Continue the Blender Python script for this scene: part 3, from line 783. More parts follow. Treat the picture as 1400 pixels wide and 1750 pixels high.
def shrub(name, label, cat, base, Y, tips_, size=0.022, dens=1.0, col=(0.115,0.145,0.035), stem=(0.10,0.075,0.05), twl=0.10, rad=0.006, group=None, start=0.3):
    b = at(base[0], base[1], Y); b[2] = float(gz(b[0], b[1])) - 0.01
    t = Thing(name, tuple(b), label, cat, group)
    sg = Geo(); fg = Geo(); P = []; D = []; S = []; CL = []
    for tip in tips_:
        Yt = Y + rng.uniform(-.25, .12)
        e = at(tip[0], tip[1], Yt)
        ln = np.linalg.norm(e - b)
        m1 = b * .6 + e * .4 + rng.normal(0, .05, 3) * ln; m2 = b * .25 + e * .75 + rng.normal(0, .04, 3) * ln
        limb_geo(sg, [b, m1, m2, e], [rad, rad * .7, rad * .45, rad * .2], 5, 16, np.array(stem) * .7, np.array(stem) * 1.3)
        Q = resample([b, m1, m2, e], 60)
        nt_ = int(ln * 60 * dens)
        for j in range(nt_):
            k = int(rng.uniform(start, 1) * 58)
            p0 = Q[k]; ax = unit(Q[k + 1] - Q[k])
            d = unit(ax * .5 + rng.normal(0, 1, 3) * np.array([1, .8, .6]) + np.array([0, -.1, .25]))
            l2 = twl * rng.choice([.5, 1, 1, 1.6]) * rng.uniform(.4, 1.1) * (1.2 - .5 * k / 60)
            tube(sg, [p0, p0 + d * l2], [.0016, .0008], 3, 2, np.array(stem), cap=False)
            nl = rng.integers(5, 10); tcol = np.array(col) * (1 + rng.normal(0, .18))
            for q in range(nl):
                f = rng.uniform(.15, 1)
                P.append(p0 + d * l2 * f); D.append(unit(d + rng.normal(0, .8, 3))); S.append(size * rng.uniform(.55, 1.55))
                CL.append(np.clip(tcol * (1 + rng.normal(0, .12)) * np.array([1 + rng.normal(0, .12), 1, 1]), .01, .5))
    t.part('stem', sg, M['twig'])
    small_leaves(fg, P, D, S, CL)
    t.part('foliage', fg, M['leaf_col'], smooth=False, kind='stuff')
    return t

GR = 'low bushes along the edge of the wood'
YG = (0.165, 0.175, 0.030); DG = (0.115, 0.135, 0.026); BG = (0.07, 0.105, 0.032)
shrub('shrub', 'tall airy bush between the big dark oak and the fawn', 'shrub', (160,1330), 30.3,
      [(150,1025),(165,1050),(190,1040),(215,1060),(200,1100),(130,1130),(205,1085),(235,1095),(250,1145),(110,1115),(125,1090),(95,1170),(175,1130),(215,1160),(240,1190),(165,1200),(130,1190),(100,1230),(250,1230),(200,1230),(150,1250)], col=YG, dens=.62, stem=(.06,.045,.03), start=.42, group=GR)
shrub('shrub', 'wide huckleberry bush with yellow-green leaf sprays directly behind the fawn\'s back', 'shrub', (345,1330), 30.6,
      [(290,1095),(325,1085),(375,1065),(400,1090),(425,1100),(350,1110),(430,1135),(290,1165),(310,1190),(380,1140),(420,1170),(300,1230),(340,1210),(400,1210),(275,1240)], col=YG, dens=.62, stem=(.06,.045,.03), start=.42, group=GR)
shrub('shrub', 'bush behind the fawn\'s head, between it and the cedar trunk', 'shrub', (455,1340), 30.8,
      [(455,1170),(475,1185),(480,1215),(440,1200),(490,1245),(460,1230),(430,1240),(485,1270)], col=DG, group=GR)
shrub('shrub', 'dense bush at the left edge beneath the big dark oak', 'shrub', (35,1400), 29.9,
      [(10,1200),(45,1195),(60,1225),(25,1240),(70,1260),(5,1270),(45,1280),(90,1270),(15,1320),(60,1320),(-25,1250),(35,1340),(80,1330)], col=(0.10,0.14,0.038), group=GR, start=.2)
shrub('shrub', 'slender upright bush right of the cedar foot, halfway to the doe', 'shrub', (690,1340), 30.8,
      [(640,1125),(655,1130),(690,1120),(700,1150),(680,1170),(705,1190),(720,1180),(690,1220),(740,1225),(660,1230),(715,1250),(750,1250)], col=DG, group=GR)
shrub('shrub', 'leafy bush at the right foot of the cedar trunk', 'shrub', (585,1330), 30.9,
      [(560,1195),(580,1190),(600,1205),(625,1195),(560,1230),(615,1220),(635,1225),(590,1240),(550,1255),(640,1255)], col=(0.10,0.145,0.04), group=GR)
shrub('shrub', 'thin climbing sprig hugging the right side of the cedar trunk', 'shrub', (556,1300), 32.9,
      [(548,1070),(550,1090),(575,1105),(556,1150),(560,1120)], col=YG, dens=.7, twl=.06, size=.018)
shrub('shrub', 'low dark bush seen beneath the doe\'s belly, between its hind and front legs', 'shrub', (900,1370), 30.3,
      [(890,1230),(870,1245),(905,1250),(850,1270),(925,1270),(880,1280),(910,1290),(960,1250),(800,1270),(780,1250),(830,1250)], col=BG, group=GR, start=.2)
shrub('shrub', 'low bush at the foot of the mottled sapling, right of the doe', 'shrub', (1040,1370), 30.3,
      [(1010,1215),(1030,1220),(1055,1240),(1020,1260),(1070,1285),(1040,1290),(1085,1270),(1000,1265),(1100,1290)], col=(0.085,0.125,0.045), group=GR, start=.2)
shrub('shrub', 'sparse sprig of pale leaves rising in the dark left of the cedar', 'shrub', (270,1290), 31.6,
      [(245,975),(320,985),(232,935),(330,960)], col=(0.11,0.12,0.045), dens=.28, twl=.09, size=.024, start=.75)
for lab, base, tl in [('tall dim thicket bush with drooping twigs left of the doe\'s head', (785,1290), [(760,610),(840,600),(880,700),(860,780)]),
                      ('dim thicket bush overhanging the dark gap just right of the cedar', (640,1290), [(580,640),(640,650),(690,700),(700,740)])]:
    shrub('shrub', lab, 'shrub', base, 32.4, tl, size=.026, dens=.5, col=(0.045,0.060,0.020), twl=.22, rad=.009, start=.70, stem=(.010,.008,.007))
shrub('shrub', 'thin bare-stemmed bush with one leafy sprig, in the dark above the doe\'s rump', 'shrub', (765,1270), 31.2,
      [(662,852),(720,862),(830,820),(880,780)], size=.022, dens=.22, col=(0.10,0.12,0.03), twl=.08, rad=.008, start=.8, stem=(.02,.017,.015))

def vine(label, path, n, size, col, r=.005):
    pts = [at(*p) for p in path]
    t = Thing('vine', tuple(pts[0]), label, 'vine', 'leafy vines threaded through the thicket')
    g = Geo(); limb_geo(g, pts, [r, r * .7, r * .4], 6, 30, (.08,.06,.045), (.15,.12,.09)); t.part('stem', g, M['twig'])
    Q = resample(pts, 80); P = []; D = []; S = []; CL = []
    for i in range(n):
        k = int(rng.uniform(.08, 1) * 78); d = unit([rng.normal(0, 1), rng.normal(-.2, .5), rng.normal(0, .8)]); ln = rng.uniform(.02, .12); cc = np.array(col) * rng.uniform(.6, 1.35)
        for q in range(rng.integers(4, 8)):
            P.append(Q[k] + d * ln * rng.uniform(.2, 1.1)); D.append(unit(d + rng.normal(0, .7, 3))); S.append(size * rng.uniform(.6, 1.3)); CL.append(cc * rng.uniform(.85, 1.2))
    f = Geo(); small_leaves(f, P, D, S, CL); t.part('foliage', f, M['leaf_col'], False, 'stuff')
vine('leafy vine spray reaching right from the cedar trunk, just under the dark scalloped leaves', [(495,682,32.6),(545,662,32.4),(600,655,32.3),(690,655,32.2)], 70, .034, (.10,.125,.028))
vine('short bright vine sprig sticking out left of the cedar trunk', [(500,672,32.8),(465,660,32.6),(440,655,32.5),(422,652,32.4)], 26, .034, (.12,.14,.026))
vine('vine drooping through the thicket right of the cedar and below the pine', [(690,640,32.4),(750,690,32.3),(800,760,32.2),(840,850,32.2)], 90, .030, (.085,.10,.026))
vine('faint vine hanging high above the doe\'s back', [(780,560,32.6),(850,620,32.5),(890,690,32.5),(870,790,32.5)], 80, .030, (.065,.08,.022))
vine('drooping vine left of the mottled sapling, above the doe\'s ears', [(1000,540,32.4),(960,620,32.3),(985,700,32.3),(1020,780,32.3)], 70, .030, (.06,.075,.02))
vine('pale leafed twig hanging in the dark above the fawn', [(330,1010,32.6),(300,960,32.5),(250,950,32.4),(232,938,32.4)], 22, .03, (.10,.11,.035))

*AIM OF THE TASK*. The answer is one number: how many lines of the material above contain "wide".

*EXERCISE SOLUTION*. 2